The fight continued for about five minutes until all panelists realized that nature was calling. So we called it a night and decided to meet next time at the Rat. The panel gave the food court two Rat boogers. Danny Decillis was playing with his meat in the corner.

The Rat. This was an ugly scene. As soon as we walked in, Elvis and Danny Decillis were mesmerized by the Video jukebox machine in the corner that was on loan from the Upper East Side. Hardy, Salmon and Leonard were the only panelists that actually ate. Hardy ordered the ever-famous Rat burger. Hardy watched as the chef placed the finest cut of meat on the grill and proceeded to cook this culinary masterpiece to perfection. The smell emanated from the grill reminded the panelist of exquisite family barbecues he relished as a young tot. The taste just wasn't quite the same, however, as he commented, "Well, there's something missing. There has to be some sort of change, but I'm just not sure right now."

Dr. Jeffries thoroughly enjoyed his tender and golden-brown chicken strips. He then ventured over to Licks for some dessert. Again the controversial professor found himself in yet another confrontation. Jeffries was enraged when the DUFS worker put too much vanilla yogurt in his chocolate-vanilla swirl, an "obvious and blatant sign that the `ice people' had taken over the ice cream people.

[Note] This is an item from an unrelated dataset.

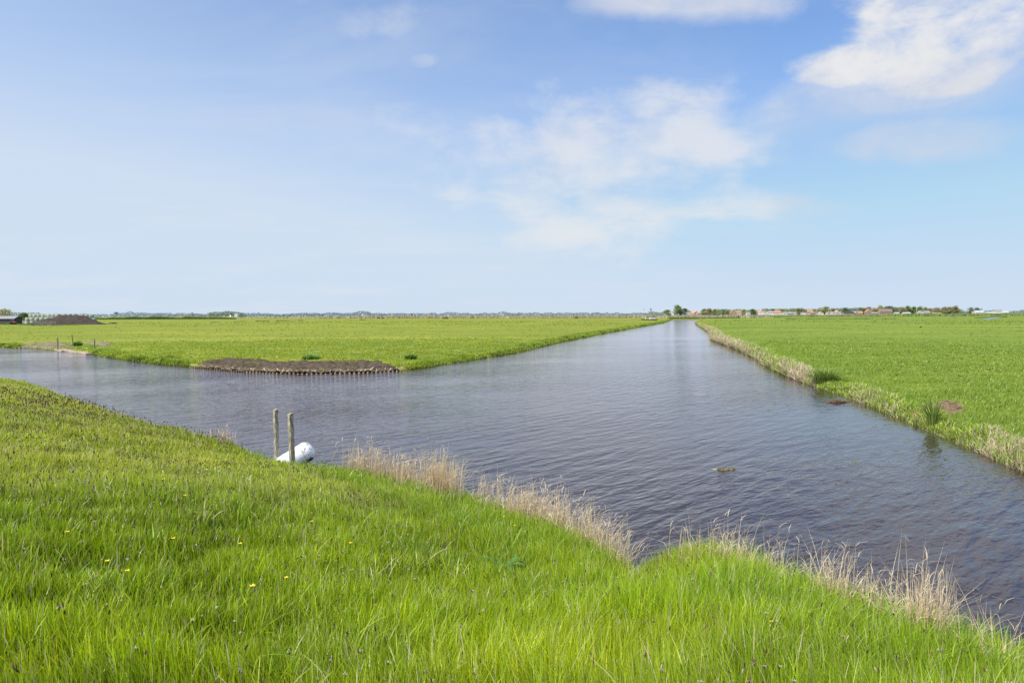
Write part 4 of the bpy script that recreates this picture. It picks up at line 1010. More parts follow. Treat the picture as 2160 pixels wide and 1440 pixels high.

Danny Decillis was chalking his cue on the pool table while listening to Wilson Philips songs on the video-jukebox. Overall, the Rat received one and a half Rat boogers.

The Pits. No surprises here. All the panelists went for all you can eat for $5.99 and had a smidgen of everything. We were nearly done with our first course when Elvis seemingly had a bad reaction to the seafood burito, hopped on the table and sang, "Heartburn Hotel."

After that episode, Dean Sue, Noah Bierman, Victor Strandberg, Janet Brown and Matthew Rotando strolled into the pits to do their weekly review. RAG eased over to listen to their critique of the food. For some odd reason, Bierman was writing down different quotes than what was actually said. Dean Sue initially commented, "This food's gonna tear up my rear." However, Bierman wrote down, "I really wish they served beer." Later, Professor Strandberg commented, "This grease is giving me the shits." Again, Bierman misquoted the panelist and instead wrote down, "You know, I really like the pits." Finally, Bierman misquoted Duke Postal Operator Janet Brown when she said, "This meal wreaks of dead fish." Bierman turned that quote into, "This has the color of a happy goldfish."

At any rate, the meal was a debacle. Between Elvis's singing and the mashed potato food fight featuring Salmon Rushdie and Leonard Jeffries, no one could really enjoy the evening. The food was no treat either, especially when Hardy pointed out that a meal at Banh's is half the price and half the grease. Hardy suggested something be done about this catastrophe, but offered no concrete ideas. Overall the pits also got two Rat boogers. Danny was caught doing his thing in the corner once again.

RAG hears that Crayola is thinking about introducing a new crayon color called "happy goldfish torso orange."